Recensione: Carrion Skies
Per la recensione di questo nuovo capitolo discografico dei Fen con ogni probabilità sarebbe sufficiente far copia e incolla di The Divination of Antiquity dei Winterfylleth e sostituire i titoli. Non tanto per la similità del sound, che partendo da radici comuni raffina il black metal ottenendo risultati interessanti e personali in entrambi i casi. Anzi, a ben guardare le proposte di tali band risultano piuttosto distinte l’una dall’altra. Non conta molto nemmeno il fatto che entrambe le band vengano dalla terra d’Albione, né il fatto che entrambi i gruppi siano giunti alla quarta release. No, il discorso da fare è più ampio.
I Fen infatti (come i loro colleghi) già al momento del debutto si erano conquistati gli onori della critica e la gloria dei fan grazie ad un disco che nel suo genere è un piccolo capolavoro: The Malediction Fields, rara perla nera ottenuta dall’incontro tra black, post metal e shoegaze, un disco malinconico ed ipnotico, carico d’atmosfere gelidamente sognanti.
Le buone sensazioni furono dipoi ribadite e finanche migliorate dall’ottimo Epoch. Il terzo capitolo, Dustwalker, registrava invece una leggera flessione. Non che mancasse la qualità, ma l’idea era che fosse andata persa un po’ della poesia che aveva sempre contraddistinto i britannici. Ora è il turno di Carrion skyes, un disco che purtroppo ribadisce il falso corso di Dust Walker.
Sia ben chiaro, quel purtroppo sta lì solamente perché rapportato ad una band che è stata capace di inanellare due prove di rara potenza. Sono in effetti innumerevoli i momenti buoni di questo nuovo Carrion Skies. A cominciare dall’evocativa Sentinels, un pezzo che effettivamente fa vibrare d’emozione e si distingue per una struttura ricercata, carica di cambi di tempo come d’atmosfera, altalenante tra accellerazioni di black classico ed arpeggi tenebrosi, impreziosita da un coro di rara evocatività. Molto buona anche la opener, sospesa tra chitarre e riff vecchia scuola che danno alla composizione un ottimo groove e la rendono molto coinvolgente. Un altro tuffo al cuore con la conclusiva, desolante Gathering Stones, un brano dilatato, decadente, che raggiunge i livelli di Sentinels.

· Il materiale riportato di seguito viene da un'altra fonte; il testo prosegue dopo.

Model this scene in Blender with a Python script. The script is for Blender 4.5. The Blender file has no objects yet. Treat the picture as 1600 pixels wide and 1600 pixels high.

Ora ad una metà entusiasmante, fa da contraltare un’altra metà decisamente più insipida, fatta di pezzi buoni ma privi del tiro giusto. Pezzi che non graffiano, scivolano via come l’acqua piovana, quando dai Fen ci si aspetterebbe l’acqua torbida e stagnante delle paludi del Suffolk da cui il trio proviene. Il singolo Menhir ad esempio è dotato di una composizione sobria, ma sembra non decollare mai appieno, ha dei buoni spunti ma alla fine non si lascia ricordare. Stesso discorso per The Dying Stars e la seconda parte di Our Names Written in Embers, due tracce che svolgono bene il loro compito, ma non aggiungono nulla di particolare.
Insomma, come per i Winterfylleth, sembra che anche per i Fen si debba registrare una flessione qualitativa. Se nel caso dei primi però tale flessione è dovuta al sacrificio del loro spirito meditativo in virtù di una ferocia più sospinta che li priva di una dimensione sonora, i secondi sembrano aver finito non tanto le idee quanto le idee migliori. Carrion Skyes rimane un disco di buon livello, un disco di carattere, ma in fin dei conti, un disco onesto e niente più.